Exercise directions:
Below is a listing; write it out exactly and drop any images from it.

Material:

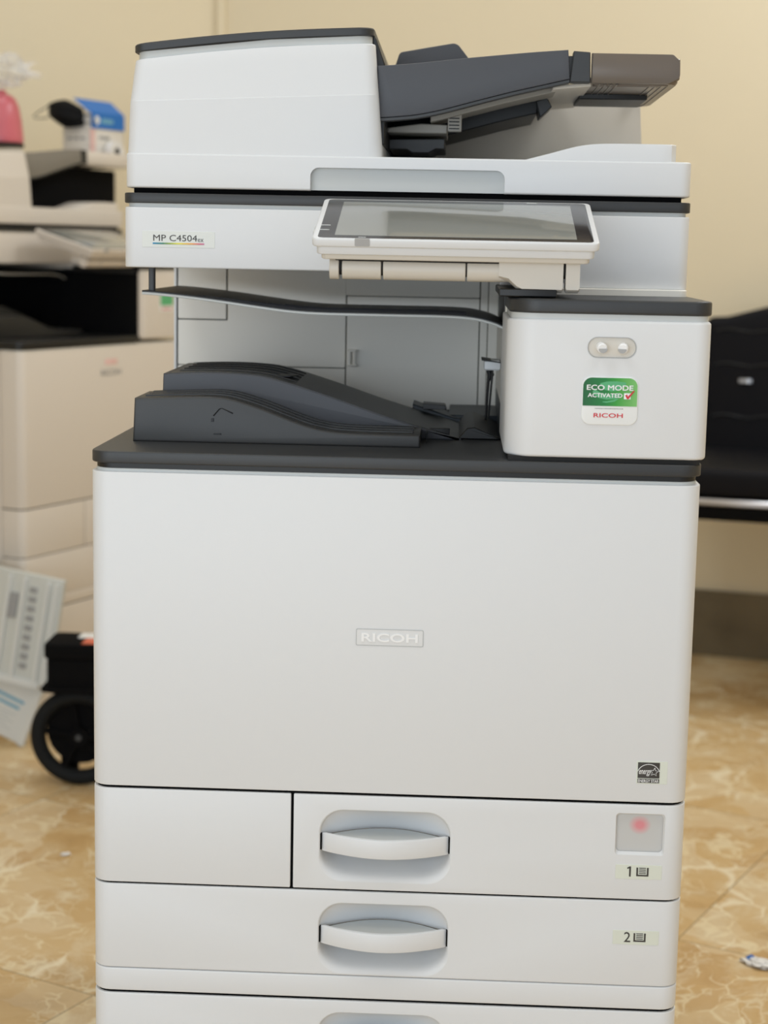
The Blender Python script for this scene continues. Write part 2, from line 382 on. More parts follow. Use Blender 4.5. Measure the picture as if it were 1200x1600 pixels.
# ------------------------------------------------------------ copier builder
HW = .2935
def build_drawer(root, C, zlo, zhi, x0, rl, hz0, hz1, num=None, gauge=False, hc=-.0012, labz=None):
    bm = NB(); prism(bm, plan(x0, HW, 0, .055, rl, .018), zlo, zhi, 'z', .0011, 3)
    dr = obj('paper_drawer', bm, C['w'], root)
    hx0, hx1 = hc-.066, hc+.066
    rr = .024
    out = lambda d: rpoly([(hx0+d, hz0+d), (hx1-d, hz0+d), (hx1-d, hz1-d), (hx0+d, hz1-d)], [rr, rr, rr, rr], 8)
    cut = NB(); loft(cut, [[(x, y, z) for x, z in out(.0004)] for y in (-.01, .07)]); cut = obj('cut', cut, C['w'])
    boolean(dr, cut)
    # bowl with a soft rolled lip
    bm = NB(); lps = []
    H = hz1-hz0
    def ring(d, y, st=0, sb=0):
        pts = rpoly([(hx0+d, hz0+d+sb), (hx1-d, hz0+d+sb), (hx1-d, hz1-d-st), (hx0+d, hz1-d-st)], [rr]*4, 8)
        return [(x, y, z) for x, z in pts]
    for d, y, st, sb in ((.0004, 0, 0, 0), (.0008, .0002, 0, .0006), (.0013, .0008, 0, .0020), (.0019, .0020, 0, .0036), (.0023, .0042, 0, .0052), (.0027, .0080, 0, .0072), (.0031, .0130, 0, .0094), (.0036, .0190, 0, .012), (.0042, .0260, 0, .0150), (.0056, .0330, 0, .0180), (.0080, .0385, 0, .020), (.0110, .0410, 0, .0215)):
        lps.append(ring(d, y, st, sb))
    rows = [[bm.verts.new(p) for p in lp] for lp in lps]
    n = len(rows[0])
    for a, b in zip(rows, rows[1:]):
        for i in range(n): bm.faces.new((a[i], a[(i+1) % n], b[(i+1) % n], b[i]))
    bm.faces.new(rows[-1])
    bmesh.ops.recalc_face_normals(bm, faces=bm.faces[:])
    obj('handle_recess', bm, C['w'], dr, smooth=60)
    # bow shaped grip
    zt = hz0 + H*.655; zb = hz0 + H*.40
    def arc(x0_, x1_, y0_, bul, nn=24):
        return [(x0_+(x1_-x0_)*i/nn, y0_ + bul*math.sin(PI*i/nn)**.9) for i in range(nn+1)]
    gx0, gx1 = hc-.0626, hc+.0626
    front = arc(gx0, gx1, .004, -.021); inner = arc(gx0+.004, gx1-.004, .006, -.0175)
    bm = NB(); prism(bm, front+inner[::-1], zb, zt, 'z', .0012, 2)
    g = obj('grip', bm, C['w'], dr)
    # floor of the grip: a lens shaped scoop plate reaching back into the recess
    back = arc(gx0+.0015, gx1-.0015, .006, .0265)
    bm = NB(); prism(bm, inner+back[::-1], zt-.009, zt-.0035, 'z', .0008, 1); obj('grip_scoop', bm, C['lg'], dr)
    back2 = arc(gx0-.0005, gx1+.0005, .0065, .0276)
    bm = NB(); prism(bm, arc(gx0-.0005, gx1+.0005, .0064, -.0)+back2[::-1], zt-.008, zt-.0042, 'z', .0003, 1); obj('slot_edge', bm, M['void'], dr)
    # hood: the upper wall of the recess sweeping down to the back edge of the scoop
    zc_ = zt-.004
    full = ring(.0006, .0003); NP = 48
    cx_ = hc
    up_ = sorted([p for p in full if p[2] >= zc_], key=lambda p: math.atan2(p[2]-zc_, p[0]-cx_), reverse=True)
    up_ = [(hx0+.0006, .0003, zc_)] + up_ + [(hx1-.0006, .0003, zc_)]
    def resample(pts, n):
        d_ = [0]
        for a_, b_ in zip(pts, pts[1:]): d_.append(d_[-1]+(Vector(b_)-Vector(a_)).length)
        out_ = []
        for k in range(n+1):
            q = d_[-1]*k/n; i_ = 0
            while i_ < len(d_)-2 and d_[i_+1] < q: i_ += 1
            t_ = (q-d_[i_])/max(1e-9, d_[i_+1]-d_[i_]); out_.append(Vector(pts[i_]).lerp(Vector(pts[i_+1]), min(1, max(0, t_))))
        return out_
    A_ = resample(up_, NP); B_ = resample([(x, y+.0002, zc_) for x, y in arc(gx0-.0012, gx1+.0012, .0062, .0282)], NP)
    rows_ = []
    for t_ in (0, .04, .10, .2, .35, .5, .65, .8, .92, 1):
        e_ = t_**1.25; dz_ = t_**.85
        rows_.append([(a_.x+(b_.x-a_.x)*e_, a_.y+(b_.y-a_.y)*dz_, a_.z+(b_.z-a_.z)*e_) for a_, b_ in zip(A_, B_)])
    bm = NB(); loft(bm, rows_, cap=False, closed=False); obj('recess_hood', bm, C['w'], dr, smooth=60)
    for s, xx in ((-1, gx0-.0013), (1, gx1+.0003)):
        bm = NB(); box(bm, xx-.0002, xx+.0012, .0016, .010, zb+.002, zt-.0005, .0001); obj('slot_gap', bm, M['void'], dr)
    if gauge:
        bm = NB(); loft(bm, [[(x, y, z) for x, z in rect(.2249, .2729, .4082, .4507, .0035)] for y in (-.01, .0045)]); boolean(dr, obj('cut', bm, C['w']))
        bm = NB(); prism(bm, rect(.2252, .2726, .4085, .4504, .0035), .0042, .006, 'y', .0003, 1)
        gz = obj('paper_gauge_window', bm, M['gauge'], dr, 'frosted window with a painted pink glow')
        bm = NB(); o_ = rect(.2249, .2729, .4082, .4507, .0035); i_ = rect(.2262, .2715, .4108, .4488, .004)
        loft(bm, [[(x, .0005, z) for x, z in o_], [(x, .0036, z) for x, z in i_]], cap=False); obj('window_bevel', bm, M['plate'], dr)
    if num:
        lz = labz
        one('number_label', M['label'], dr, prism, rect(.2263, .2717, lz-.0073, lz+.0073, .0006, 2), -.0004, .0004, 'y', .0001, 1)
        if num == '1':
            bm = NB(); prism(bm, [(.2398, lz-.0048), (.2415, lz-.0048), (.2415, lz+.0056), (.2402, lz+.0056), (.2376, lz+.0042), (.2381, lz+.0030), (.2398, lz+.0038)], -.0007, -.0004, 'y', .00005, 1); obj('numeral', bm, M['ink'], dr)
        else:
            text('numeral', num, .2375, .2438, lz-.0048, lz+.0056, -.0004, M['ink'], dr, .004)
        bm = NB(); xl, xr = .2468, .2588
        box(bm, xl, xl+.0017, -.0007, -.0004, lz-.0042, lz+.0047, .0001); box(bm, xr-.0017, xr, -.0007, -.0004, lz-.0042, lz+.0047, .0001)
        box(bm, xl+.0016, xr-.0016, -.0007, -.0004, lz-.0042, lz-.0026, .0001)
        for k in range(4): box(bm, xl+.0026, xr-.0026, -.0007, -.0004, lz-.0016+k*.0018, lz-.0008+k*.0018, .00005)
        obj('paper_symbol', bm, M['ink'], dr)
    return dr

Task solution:
The Blender Python script for this scene continues. Write part 2, from line 382 on. More parts follow. Use Blender 4.5. Measure the picture as if it were 1200x1600 pixels.
# ------------------------------------------------------------ copier builder
HW = .2935
def build_drawer(root, C, zlo, zhi, x0, rl, hz0, hz1, num=None, gauge=False, hc=-.0012, labz=None):
    bm = NB(); prism(bm, plan(x0, HW, 0, .055, rl, .018), zlo, zhi, 'z', .0011, 3)
    dr = obj('paper_drawer', bm, C['w'], root)
    hx0, hx1 = hc-.066, hc+.066
    rr = .024
    out = lambda d: rpoly([(hx0+d, hz0+d), (hx1-d, hz0+d), (hx1-d, hz1-d), (hx0+d, hz1-d)], [rr, rr, rr, rr], 8)
    cut = NB(); loft(cut, [[(x, y, z) for x, z in out(.0004)] for y in (-.01, .07)]); cut = obj('cut', cut, C['w'])
    boolean(dr, cut)
    # bowl with a soft rolled lip
    bm = NB(); lps = []
    H = hz1-hz0
    def ring(d, y, st=0, sb=0):
        pts = rpoly([(hx0+d, hz0+d+sb), (hx1-d, hz0+d+sb), (hx1-d, hz1-d-st), (hx0+d, hz1-d-st)], [rr]*4, 8)
        return [(x, y, z) for x, z in pts]
    for d, y, st, sb in ((.0004, 0, 0, 0), (.0008, .0002, 0, .0006), (.0013, .0008, 0, .0020), (.0019, .0020, 0, .0036), (.0023, .0042, 0, .0052), (.0027, .0080, 0, .0072), (.0031, .0130, 0, .0094), (.0036, .0190, 0, .012), (.0042, .0260, 0, .0150), (.0056, .0330, 0, .0180), (.0080, .0385, 0, .020), (.0110, .0410, 0, .0215)):
        lps.append(ring(d, y, st, sb))
    rows = [[bm.verts.new(p) for p in lp] for lp in lps]
    n = len(rows[0])
    for a, b in zip(rows, rows[1:]):
        for i in range(n): bm.faces.new((a[i], a[(i+1) % n], b[(i+1) % n], b[i]))
    bm.faces.new(rows[-1])
    bmesh.ops.recalc_face_normals(bm, faces=bm.faces[:])
    obj('handle_recess', bm, C['w'], dr, smooth=60)
    # bow shaped grip
    zt = hz0 + H*.655; zb = hz0 + H*.40
    def arc(x0_, x1_, y0_, bul, nn=24):
        return [(x0_+(x1_-x0_)*i/nn, y0_ + bul*math.sin(PI*i/nn)**.9) for i in range(nn+1)]
    gx0, gx1 = hc-.0626, hc+.0626
    front = arc(gx0, gx1, .004, -.021); inner = arc(gx0+.004, gx1-.004, .006, -.0175)
    bm = NB(); prism(bm, front+inner[::-1], zb, zt, 'z', .0012, 2)
    g = obj('grip', bm, C['w'], dr)
    # floor of the grip: a lens shaped scoop plate reaching back into the recess
    back = arc(gx0+.0015, gx1-.0015, .006, .0265)
    bm = NB(); prism(bm, inner+back[::-1], zt-.009, zt-.0035, 'z', .0008, 1); obj('grip_scoop', bm, C['lg'], dr)
    back2 = arc(gx0-.0005, gx1+.0005, .0065, .0276)
    bm = NB(); prism(bm, arc(gx0-.0005, gx1+.0005, .0064, -.0)+back2[::-1], zt-.008, zt-.0042, 'z', .0003, 1); obj('slot_edge', bm, M['void'], dr)
    # hood: the upper wall of the recess sweeping down to the back edge of the scoop
    zc_ = zt-.004
    full = ring(.0006, .0003); NP = 48
    cx_ = hc
    up_ = sorted([p for p in full if p[2] >= zc_], key=lambda p: math.atan2(p[2]-zc_, p[0]-cx_), reverse=True)
    up_ = [(hx0+.0006, .0003, zc_)] + up_ + [(hx1-.0006, .0003, zc_)]
    def resample(pts, n):
        d_ = [0]
        for a_, b_ in zip(pts, pts[1:]): d_.append(d_[-1]+(Vector(b_)-Vector(a_)).length)
        out_ = []
        for k in range(n+1):
            q = d_[-1]*k/n; i_ = 0
            while i_ < len(d_)-2 and d_[i_+1] < q: i_ += 1
            t_ = (q-d_[i_])/max(1e-9, d_[i_+1]-d_[i_]); out_.append(Vector(pts[i_]).lerp(Vector(pts[i_+1]), min(1, max(0, t_))))
        return out_
    A_ = resample(up_, NP); B_ = resample([(x, y+.0002, zc_) for x, y in arc(gx0-.0012, gx1+.0012, .0062, .0282)], NP)
    rows_ = []
    for t_ in (0, .04, .10, .2, .35, .5, .65, .8, .92, 1):
        e_ = t_**1.25; dz_ = t_**.85
        rows_.append([(a_.x+(b_.x-a_.x)*e_, a_.y+(b_.y-a_.y)*dz_, a_.z+(b_.z-a_.z)*e_) for a_, b_ in zip(A_, B_)])
    bm = NB(); loft(bm, rows_, cap=False, closed=False); obj('recess_hood', bm, C['w'], dr, smooth=60)
    for s, xx in ((-1, gx0-.0013), (1, gx1+.0003)):
        bm = NB(); box(bm, xx-.0002, xx+.0012, .0016, .010, zb+.002, zt-.0005, .0001); obj('slot_gap', bm, M['void'], dr)
    if gauge:
        bm = NB(); loft(bm, [[(x, y, z) for x, z in rect(.2249, .2729, .4082, .4507, .0035)] for y in (-.01, .0045)]); boolean(dr, obj('cut', bm, C['w']))
        bm = NB(); prism(bm, rect(.2252, .2726, .4085, .4504, .0035), .0042, .006, 'y', .0003, 1)
        gz = obj('paper_gauge_window', bm, M['gauge'], dr, 'frosted window with a painted pink glow')
        bm = NB(); o_ = rect(.2249, .2729, .4082, .4507, .0035); i_ = rect(.2262, .2715, .4108, .4488, .004)
        loft(bm, [[(x, .0005, z) for x, z in o_], [(x, .0036, z) for x, z in i_]], cap=False); obj('window_bevel', bm, M['plate'], dr)
    if num:
        lz = labz
        one('number_label', M['label'], dr, prism, rect(.2263, .2717, lz-.0073, lz+.0073, .0006, 2), -.0004, .0004, 'y', .0001, 1)
        if num == '1':
            bm = NB(); prism(bm, [(.2398, lz-.0048), (.2415, lz-.0048), (.2415, lz+.0056), (.2402, lz+.0056), (.2376, lz+.0042), (.2381, lz+.0030), (.2398, lz+.0038)], -.0007, -.0004, 'y', .00005, 1); obj('numeral', bm, M['ink'], dr)
        else:
            text('numeral', num, .2375, .2438, lz-.0048, lz+.0056, -.0004, M['ink'], dr, .004)
        bm = NB(); xl, xr = .2468, .2588
        box(bm, xl, xl+.0017, -.0007, -.0004, lz-.0042, lz+.0047, .0001); box(bm, xr-.0017, xr, -.0007, -.0004, lz-.0042, lz+.0047, .0001)
        box(bm, xl+.0016, xr-.0016, -.0007, -.0004, lz-.0042, lz-.0026, .0001)
        for k in range(4): box(bm, xl+.0026, xr-.0026, -.0007, -.0004, lz-.0016+k*.0018, lz-.0008+k*.0018, .00005)
        obj('paper_symbol', bm, M['ink'], dr)
    return dr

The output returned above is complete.